Why the changes are happening
At the end of the day, it's the agencies' responsibility to tell brands where their ads are being shown. But when a campaign runs on 200,000 different channels, making sense of what those channels are about is beyond difficult.
"It's a numbers game for them," says one insider with direct knowledge of the situation, but asked to remain anonymous as they were not allowed to publicly speak on the matter. "They don't want stuff to happen, but they can't employ so many humans who will reliably watch every video."
"Google isn't evil, this is just a big, big logistical problem for them," the person says. "And it will be solved by tech."

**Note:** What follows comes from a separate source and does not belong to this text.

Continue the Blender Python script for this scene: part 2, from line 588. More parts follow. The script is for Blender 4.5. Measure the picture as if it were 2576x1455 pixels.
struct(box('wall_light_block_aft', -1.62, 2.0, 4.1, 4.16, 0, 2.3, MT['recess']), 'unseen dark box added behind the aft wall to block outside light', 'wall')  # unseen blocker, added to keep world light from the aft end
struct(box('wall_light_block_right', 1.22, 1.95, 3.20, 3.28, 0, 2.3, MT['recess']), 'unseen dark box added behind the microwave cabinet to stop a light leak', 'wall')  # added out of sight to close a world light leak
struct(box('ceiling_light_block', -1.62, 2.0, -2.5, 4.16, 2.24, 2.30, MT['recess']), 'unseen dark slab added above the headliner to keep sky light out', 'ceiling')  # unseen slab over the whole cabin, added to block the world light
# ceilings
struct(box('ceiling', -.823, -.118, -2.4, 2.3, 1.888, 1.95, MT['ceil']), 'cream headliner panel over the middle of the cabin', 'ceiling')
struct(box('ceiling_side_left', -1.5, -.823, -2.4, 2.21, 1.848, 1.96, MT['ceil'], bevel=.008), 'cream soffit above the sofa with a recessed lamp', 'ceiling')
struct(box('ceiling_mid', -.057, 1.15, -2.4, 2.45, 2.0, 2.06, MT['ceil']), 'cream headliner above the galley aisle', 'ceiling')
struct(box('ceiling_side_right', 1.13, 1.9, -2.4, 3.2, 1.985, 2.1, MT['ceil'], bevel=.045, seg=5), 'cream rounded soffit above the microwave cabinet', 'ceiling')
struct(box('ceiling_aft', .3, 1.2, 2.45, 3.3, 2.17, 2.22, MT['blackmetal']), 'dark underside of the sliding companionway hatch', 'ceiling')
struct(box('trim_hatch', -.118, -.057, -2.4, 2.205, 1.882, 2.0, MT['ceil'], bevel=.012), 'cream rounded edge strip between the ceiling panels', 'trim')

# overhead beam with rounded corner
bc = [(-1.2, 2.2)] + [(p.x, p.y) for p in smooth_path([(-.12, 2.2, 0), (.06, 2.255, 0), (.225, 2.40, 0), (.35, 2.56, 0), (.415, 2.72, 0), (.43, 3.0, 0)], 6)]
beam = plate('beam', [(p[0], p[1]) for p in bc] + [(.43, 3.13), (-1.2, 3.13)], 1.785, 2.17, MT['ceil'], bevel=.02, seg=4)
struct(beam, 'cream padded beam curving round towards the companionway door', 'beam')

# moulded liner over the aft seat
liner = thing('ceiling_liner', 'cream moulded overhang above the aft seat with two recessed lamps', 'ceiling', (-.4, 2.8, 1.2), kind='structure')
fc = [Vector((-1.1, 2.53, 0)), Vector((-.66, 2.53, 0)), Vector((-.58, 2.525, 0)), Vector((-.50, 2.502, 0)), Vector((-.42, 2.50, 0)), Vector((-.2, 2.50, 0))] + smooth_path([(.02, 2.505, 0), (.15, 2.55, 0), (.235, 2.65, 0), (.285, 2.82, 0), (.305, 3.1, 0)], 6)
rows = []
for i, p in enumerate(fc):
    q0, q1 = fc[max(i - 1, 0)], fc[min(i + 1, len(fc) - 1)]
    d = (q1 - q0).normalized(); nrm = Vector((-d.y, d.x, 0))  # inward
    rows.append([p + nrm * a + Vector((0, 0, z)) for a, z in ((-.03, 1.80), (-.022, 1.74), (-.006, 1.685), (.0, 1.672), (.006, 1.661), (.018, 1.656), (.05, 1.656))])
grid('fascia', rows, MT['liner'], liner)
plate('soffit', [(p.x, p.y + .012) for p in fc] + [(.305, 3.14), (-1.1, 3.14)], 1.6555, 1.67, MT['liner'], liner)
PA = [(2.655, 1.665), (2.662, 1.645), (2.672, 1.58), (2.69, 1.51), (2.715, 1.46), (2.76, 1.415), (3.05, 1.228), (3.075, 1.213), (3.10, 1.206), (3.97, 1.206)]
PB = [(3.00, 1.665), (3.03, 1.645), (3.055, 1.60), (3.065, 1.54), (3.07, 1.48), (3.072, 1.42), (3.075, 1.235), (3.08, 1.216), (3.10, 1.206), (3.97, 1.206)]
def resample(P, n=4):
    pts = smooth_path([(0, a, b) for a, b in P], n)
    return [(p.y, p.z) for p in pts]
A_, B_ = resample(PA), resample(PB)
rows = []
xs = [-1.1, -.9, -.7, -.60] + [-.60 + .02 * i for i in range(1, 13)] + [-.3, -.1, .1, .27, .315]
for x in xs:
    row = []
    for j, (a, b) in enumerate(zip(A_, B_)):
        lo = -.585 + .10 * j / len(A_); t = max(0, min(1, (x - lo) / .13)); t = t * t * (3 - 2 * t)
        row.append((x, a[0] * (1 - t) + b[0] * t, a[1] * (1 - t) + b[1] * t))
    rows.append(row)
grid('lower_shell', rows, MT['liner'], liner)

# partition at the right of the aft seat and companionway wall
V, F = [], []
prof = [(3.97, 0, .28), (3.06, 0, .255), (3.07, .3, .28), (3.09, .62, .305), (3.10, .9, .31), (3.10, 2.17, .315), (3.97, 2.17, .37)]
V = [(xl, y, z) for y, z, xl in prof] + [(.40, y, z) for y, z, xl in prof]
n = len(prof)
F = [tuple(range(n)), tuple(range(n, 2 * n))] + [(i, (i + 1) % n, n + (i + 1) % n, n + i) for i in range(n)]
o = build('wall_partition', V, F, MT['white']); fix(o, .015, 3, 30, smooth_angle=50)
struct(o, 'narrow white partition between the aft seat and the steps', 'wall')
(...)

By providing insights to where ads are running and what channels to its tech partners, YouTube is telling marketers that there are certain things it can account for and do a better job at, but at the same time, marketers have to make decisions on where exactly they want its ads to run.
Previously, marketers could "protect" themselves from brand safety issues by checking some 75 boxes before their campaigns go live; if a brand didn't want their ads shown by someone who use profanity, for example, they could check a box to indicate just that.
YouTube says it automatically excludes ads from showing against videos that its automated classifiers have labeled as related to tragedy, conflict and sensitive social issues. It also puts a "flag" under every video on YouTube for viewers to highlight should something questionable arise.
Google declined to comment specifically on the measures being discussed. In a statement, it pointed to a December blog post where YouTube CEO Susan Wojcicki outlined several measures—like blending AI and people to monitor content—that the company would take to address brand safety concerns.
"We are discussing and seeking feedback from our brand partners on ways to offer them even more assurances for what they buy in the Upfronts," it said in the statement Thursday.
Major marketers including Johnson & Johnson and Verizon paused spending on YouTube last March after reporters found their ads running on violent and extremist content there.
YouTube parent Alphabet Inc. remained relatively unscathed, however, aided by its dominance in search advertising and strength in the overall digital ad business. Verizon, for one, has also resumed its YouTube spending.